=== GIVEN DATA ===
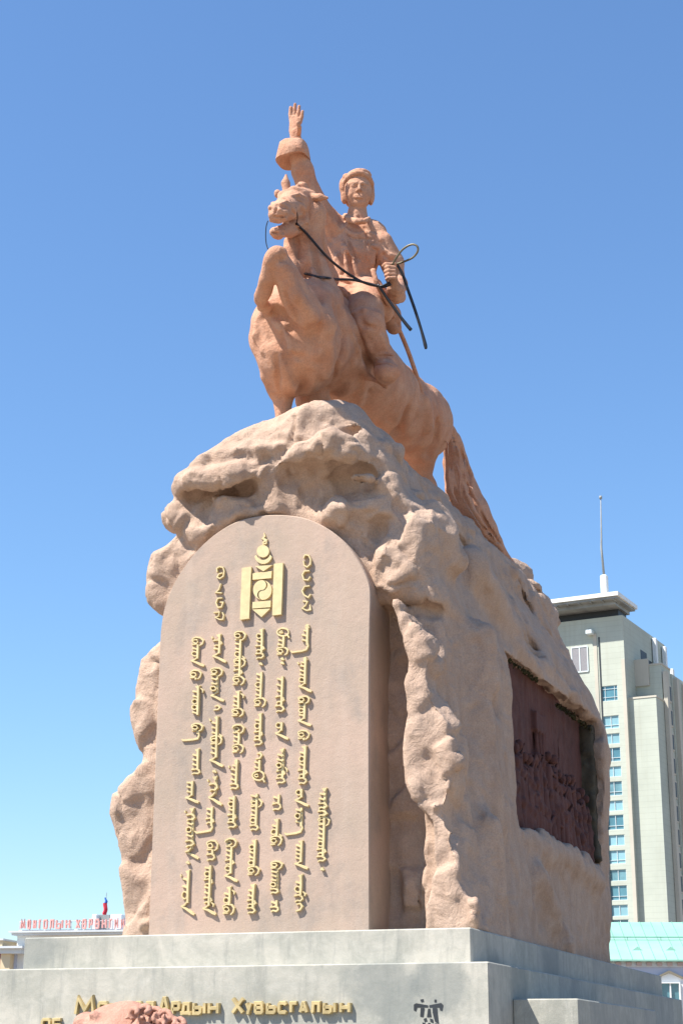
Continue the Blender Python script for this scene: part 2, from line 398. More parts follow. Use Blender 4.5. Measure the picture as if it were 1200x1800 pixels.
        quads = []
        for axis in range(3):
            n = [nx, ny, nz]; sl0 = [slice(1, n[i] - 1) for i in range(3)]; sl1 = list(sl0); sl0[axis] = slice(0, n[axis] - 1); sl1[axis] = slice(1, n[axis])
            a = inside[tuple(sl0)]; b = inside[tuple(sl1)]; m = a != b
            P = np.stack(np.nonzero(m), 1); 
            if not len(P): continue
            fl = a[m]; o = [1, 1, 1]; o[axis] = 0; P = P + np.array(o)
            e1, e2 = [(1, 2), (2, 0), (0, 1)][axis]
            def at(d1, d2):
                Q = P.copy(); Q[:, e1] -= d1; Q[:, e2] -= d2; return idx[Q[:, 0], Q[:, 1], Q[:, 2]]
            q = np.stack([at(1, 1), at(0, 1), at(0, 0), at(1, 0)], 1)
            q = np.where(fl[:, None], q, q[:, ::-1]); quads.append(q)
        return vs, np.concatenate(quads)
def relax(vs, quads, it=1, lam=.5):
    for _ in range(it):
        acc = np.zeros_like(vs); cnt = np.zeros(len(vs))
        for a, b in ((0, 1), (1, 2), (2, 3), (3, 0)):
            for p, q in ((a, b), (b, a)):
                for d in range(3): acc[:, d] += np.bincount(quads[:, p], vs[quads[:, q], d], len(vs))
                cnt += np.bincount(quads[:, p], minlength=len(vs))
        vs = vs * (1 - lam) + lam * acc / np.maximum(cnt, 1)[:, None]
    return vs

# ------------------------------------------------------------------ ground
g = MB(); g.add([(-1500, -600, 0), (1500, -600, 0), (1500, 3000, 0), (-1500, 3000, 0)], [(0, 1, 2, 3)])
tag(g.build('ground', M['asphalt']), kind='structure')

# ------------------------------------------------------------------ plinth: tiers of grey granite
T = .348
plinth = mon_empty('stone_plinth', -2.6, 4.5, -ORG[2])
PO = np.array([-2.6, 4.5, -ORG[2]])
tag(plinth, 'weathered grey granite plinth in broad steps under the pink rock', 'plinth')
def tier(off, w0, w1, name='tier'):
    m = MB(); m.box(-5.144 - off, 0 + off, 0 - off, 10.2 + off, w0, w1, .012)
    return m.build(name, M['granite'], plinth, False, PO)
tier(0, -T + .001, 0); tier(.25, -1.9, -T); tier(1.0, -ORG[2], -1.901)

# ------------------------------------------------------------------ the rock
def tab(x, xs, ys): return np.interp(x, xs, ys).astype(np.float32)
V0 = .34                                   # front face of the inscribed slab
PROF = [(283, 1100), (287, 1072), (300, 1035), (318, 1003), (345, 967), (378, 937), (415, 915), (458, 905), (500, 904), (540, 910), (580, 930), (612, 958), (635, 992), (648, 1020), (652, 1040)]
def vnormals(vs, q):
    a = vs[q[:, 2]] - vs[q[:, 0]]; b = vs[q[:, 3]] - vs[q[:, 1]]; n = np.cross(a, b); out = np.zeros_like(vs)
    for k in range(4):
        for d in range(3): out[:, d] += np.bincount(q[:, k], n[:, d], len(vs))
    return out / (np.linalg.norm(out, axis=1)[:, None] + 1e-9)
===
- _BRIEF_
Copy all the data exactly as written, but skip any picture.

- _RESPONSE TO THE EXERCISE_
Continue the Blender Python script for this scene: part 2, from line 398. More parts follow. Use Blender 4.5. Measure the picture as if it were 1200x1800 pixels.
        quads = []
        for axis in range(3):
            n = [nx, ny, nz]; sl0 = [slice(1, n[i] - 1) for i in range(3)]; sl1 = list(sl0); sl0[axis] = slice(0, n[axis] - 1); sl1[axis] = slice(1, n[axis])
            a = inside[tuple(sl0)]; b = inside[tuple(sl1)]; m = a != b
            P = np.stack(np.nonzero(m), 1); 
            if not len(P): continue
            fl = a[m]; o = [1, 1, 1]; o[axis] = 0; P = P + np.array(o)
            e1, e2 = [(1, 2), (2, 0), (0, 1)][axis]
            def at(d1, d2):
                Q = P.copy(); Q[:, e1] -= d1; Q[:, e2] -= d2; return idx[Q[:, 0], Q[:, 1], Q[:, 2]]
            q = np.stack([at(1, 1), at(0, 1), at(0, 0), at(1, 0)], 1)
            q = np.where(fl[:, None], q, q[:, ::-1]); quads.append(q)
        return vs, np.concatenate(quads)
def relax(vs, quads, it=1, lam=.5):
    for _ in range(it):
        acc = np.zeros_like(vs); cnt = np.zeros(len(vs))
        for a, b in ((0, 1), (1, 2), (2, 3), (3, 0)):
            for p, q in ((a, b), (b, a)):
                for d in range(3): acc[:, d] += np.bincount(quads[:, p], vs[quads[:, q], d], len(vs))
                cnt += np.bincount(quads[:, p], minlength=len(vs))
        vs = vs * (1 - lam) + lam * acc / np.maximum(cnt, 1)[:, None]
    return vs

# ------------------------------------------------------------------ ground
g = MB(); g.add([(-1500, -600, 0), (1500, -600, 0), (1500, 3000, 0), (-1500, 3000, 0)], [(0, 1, 2, 3)])
tag(g.build('ground', M['asphalt']), kind='structure')

# ------------------------------------------------------------------ plinth: tiers of grey granite
T = .348
plinth = mon_empty('stone_plinth', -2.6, 4.5, -ORG[2])
PO = np.array([-2.6, 4.5, -ORG[2]])
tag(plinth, 'weathered grey granite plinth in broad steps under the pink rock', 'plinth')
def tier(off, w0, w1, name='tier'):
    m = MB(); m.box(-5.144 - off, 0 + off, 0 - off, 10.2 + off, w0, w1, .012)
    return m.build(name, M['granite'], plinth, False, PO)
tier(0, -T + .001, 0); tier(.25, -1.9, -T); tier(1.0, -ORG[2], -1.901)

# ------------------------------------------------------------------ the rock
def tab(x, xs, ys): return np.interp(x, xs, ys).astype(np.float32)
V0 = .34                                   # front face of the inscribed slab
PROF = [(283, 1100), (287, 1072), (300, 1035), (318, 1003), (345, 967), (378, 937), (415, 915), (458, 905), (500, 904), (540, 910), (580, 930), (612, 958), (635, 992), (648, 1020), (652, 1040)]
def vnormals(vs, q):
    a = vs[q[:, 2]] - vs[q[:, 0]]; b = vs[q[:, 3]] - vs[q[:, 1]]; n = np.cross(a, b); out = np.zeros_like(vs)
    for k in range(4):
        for d in range(3): out[:, d] += np.bincount(q[:, k], n[:, d], len(vs))
    return out / (np.linalg.norm(out, axis=1)[:, None] + 1e-9)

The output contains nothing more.